Measuring total entrepreneurial activity among women-led businesses and understanding what enables scalable, high-growth business are crucial to realize this potential. Yet, there are very few nationally representative datasets that allow for the tracking and benchmarking of the performance of different types of women-owned enterprises across states. While existing scorecards like the Female Entrepreneurship Index by Global Entrepreneurship and Development Institute, and Mastercard Index of Women Entrepreneurs 2020 facilitate cross-country comparisons, they are unable to provide insights into intra-country differences in institutional mechanisms, business environments and entrepreneurial capabilities. Moreover, survey efforts that capture states of women in the sector provide insights that are relevant only for a specific point in time, and are often reactionary in nature.

Today, while there is a growing and evolving dataset with disaggregated data across men and women for key indicators like healthcare and education, the body of gender statistics in the context of entrepreneurship is weak and evolving. For example, in our national system of accounts, women’s care work and reproductive work don’t enter the mainstream. India has so far done only two time use surveys (20 years apart) and the people answering the questions on women’s time use are often men. They do not have a recognition of the work that women do or the perspective to articulate unpaid work as work.

The opportunity is not merely to measure women’s entrepreneurship but also to offer a definitional understanding of who is a woman entrepreneur in India today, what are her needs and the evolving landscape within which she operates. Finally, measurement can answer the critical questions of how enabling policies can accelerate women’s entrepreneurship

Measurement informs sharper policy and programming. If there is one lesson that is clear in policymaking in India, it is ‘what doesn’t get measured, doesn’t enter the realm of policymaking or programming’. Take the case of the Hindu Succession (Amendment) Act, 2005, enacted to remove gender discriminatory provisions that prevent equal share in property ownership for female heirs. While this landmark Act was passed, we do not have any disaggregated information on what kind of success it has achieved.

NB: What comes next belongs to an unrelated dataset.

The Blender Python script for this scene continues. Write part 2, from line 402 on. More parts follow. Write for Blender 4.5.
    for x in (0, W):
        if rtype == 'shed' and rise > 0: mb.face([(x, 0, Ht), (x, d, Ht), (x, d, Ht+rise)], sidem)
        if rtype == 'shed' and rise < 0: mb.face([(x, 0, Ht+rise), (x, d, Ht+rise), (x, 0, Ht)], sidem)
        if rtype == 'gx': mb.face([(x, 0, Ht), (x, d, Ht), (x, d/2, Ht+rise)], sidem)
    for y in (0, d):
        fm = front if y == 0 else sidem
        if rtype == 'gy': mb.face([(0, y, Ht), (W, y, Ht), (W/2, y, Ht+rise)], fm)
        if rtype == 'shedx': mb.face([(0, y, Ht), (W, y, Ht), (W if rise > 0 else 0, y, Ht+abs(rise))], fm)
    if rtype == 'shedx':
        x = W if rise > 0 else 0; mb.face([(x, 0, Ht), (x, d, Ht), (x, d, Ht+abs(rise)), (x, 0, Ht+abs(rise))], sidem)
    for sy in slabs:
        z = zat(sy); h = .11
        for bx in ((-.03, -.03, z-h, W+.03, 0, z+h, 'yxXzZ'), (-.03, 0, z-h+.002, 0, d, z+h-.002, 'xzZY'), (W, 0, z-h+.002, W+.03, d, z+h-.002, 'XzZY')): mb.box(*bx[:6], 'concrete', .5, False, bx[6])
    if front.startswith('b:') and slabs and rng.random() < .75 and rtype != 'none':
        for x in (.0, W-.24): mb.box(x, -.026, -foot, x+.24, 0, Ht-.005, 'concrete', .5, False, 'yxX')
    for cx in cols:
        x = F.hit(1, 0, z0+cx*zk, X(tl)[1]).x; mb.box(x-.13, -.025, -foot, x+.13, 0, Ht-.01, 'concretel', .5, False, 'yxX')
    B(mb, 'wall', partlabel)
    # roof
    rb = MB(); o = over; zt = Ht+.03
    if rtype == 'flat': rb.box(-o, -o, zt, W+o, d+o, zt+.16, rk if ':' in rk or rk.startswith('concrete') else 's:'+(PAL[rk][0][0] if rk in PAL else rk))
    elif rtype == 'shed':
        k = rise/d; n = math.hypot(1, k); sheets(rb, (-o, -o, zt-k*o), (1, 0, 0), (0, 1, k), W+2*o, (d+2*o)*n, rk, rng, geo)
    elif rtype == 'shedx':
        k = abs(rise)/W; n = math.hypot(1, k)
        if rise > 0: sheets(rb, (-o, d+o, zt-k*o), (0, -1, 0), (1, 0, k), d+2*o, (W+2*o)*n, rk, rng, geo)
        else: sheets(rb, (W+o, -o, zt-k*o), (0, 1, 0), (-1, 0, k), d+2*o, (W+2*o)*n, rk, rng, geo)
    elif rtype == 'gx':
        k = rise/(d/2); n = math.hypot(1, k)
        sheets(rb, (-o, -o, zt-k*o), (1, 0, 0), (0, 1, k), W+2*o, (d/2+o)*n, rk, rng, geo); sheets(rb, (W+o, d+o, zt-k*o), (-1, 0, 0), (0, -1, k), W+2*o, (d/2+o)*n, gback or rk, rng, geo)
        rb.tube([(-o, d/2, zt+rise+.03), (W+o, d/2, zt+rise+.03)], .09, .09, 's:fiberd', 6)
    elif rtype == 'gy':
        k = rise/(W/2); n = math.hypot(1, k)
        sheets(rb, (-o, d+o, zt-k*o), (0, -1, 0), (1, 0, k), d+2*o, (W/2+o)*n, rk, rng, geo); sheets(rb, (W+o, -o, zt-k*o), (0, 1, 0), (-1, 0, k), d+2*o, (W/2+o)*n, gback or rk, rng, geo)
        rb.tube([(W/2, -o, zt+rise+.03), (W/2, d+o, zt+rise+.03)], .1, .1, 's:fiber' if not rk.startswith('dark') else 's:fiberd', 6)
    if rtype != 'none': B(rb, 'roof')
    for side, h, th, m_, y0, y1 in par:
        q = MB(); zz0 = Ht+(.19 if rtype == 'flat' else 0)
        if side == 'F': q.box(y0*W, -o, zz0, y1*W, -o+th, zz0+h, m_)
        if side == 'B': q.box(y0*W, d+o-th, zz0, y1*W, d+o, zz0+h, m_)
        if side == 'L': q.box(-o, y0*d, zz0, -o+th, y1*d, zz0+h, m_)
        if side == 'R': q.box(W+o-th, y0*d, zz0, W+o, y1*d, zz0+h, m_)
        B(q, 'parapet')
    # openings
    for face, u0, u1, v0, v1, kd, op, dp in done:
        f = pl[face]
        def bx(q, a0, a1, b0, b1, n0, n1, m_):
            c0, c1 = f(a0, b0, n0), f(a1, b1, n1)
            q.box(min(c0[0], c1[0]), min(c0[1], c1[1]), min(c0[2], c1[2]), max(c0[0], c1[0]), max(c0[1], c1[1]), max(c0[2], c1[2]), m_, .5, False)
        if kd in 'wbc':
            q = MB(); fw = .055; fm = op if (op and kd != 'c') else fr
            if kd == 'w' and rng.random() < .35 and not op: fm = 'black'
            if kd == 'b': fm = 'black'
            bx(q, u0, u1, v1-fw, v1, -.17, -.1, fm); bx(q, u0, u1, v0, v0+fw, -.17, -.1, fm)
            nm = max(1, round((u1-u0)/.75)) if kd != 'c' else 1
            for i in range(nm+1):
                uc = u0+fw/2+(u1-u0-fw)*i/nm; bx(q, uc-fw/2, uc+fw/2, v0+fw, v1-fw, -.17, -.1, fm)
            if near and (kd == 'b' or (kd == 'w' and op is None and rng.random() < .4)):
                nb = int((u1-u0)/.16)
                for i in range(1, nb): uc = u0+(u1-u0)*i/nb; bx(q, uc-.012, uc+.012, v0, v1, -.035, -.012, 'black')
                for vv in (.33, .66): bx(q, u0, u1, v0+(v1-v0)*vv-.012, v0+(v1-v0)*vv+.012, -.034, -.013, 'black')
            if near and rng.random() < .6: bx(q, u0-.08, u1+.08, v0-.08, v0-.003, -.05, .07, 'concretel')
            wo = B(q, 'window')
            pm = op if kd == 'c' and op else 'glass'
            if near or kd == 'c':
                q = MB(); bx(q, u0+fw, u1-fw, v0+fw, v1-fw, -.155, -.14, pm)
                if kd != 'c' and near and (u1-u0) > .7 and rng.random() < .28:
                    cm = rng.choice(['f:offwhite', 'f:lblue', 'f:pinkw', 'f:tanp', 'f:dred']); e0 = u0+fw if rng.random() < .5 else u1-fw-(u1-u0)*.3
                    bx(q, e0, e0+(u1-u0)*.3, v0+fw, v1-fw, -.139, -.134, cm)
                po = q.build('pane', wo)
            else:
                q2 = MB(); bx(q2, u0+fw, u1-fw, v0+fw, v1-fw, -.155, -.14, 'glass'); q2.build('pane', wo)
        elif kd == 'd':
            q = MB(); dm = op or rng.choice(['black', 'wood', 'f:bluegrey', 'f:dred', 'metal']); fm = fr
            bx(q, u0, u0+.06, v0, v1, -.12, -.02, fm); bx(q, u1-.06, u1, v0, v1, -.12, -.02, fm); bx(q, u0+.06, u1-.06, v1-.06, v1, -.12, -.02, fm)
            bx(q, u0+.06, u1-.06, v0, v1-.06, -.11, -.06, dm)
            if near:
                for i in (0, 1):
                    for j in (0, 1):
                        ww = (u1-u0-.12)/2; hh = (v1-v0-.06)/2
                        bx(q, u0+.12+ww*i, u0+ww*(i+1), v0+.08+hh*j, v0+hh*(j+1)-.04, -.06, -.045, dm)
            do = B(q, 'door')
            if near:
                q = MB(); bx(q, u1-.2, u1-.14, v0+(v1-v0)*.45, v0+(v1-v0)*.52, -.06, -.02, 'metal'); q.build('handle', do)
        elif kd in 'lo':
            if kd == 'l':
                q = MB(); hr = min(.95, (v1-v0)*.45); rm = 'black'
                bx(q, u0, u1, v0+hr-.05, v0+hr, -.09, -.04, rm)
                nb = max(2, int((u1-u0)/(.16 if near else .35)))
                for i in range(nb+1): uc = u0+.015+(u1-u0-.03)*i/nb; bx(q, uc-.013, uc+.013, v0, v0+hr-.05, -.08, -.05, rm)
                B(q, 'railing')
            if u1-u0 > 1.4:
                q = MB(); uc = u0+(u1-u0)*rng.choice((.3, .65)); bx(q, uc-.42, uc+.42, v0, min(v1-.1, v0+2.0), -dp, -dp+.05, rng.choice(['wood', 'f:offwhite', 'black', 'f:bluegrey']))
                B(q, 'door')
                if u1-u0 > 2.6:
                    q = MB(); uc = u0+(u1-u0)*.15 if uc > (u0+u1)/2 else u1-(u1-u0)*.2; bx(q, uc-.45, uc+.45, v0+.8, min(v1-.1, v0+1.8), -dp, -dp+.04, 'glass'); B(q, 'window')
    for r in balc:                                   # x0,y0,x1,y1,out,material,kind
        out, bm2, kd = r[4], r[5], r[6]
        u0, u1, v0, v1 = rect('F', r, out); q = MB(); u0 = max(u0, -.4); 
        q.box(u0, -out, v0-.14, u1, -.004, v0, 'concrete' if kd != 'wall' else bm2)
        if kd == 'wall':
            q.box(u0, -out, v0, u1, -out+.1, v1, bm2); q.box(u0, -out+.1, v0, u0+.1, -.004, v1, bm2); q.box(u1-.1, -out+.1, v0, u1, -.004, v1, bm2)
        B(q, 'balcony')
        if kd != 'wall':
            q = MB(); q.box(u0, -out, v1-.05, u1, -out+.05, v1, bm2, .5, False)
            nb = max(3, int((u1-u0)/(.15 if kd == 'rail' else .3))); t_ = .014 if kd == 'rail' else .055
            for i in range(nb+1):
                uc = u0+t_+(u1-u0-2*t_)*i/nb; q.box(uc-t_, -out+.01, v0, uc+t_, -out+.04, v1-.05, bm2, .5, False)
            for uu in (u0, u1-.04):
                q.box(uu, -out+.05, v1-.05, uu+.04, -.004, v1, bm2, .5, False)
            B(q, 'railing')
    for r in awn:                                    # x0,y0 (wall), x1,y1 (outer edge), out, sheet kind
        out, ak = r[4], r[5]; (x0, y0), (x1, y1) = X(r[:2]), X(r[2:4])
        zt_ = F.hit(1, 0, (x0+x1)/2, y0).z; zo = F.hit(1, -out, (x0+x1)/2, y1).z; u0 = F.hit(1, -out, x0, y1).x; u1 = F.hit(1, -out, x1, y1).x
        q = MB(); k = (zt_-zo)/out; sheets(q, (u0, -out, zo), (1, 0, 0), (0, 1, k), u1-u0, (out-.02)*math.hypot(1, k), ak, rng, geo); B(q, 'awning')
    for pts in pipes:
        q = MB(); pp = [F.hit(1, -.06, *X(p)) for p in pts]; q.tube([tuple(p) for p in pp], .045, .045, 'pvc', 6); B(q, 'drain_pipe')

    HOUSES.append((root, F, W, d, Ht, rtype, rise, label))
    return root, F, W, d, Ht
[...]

In partnership with the Maharashtra government and led by the Maharashtra State Innovation Society, the state’s nodal agency to support and promote startups and innovations, GAME and LEAD at Krea University are implementing a scorecard to measure women’s entrepreneurship. Specifically, the scorecard shall harmonize definitional issues around women entrepreneurship recognizing nuances of urban, rural, micro, small, nano, etc. Further, the scorecard will measure women-led entrepreneurial activity in urban and rural geographies across selected states in India. Finally, the scorecard aims to monitor key determinants that drive growth among women entrepreneurs and track regional entrepreneurial personas, throwing light on what institutional support has improved business level outcomes for women entrepreneurs. Drawing from LEAD’s experience in developing gender-focused scorecards with different stakeholders, mechanisms to ensure accountability and sustainability of measurement are included in the implementation strategy.

Upon successful completion, the scorecard, which will index both enablers and barriers of women entrepreneurship, will be the definitive stepping stone to developing a comprehensive women entrepreneurship policy for the state, which then could open up the space to realize its estimated potential.

(This was a topic that was discussed at ‘Charcha 2022’ organized by The/Nudge Institute, a convening of policy, business and civil society leaders.)

Sanjana Govindan is vice-president of women entrepreneurship at the Global Alliance for Mass Entrepreneurship (GAME)-which was a co-host of Charcha. M.P. Karthick is senior data scientist leading data innovations work in LEAD at KREA University. Mint is the event’s media partner.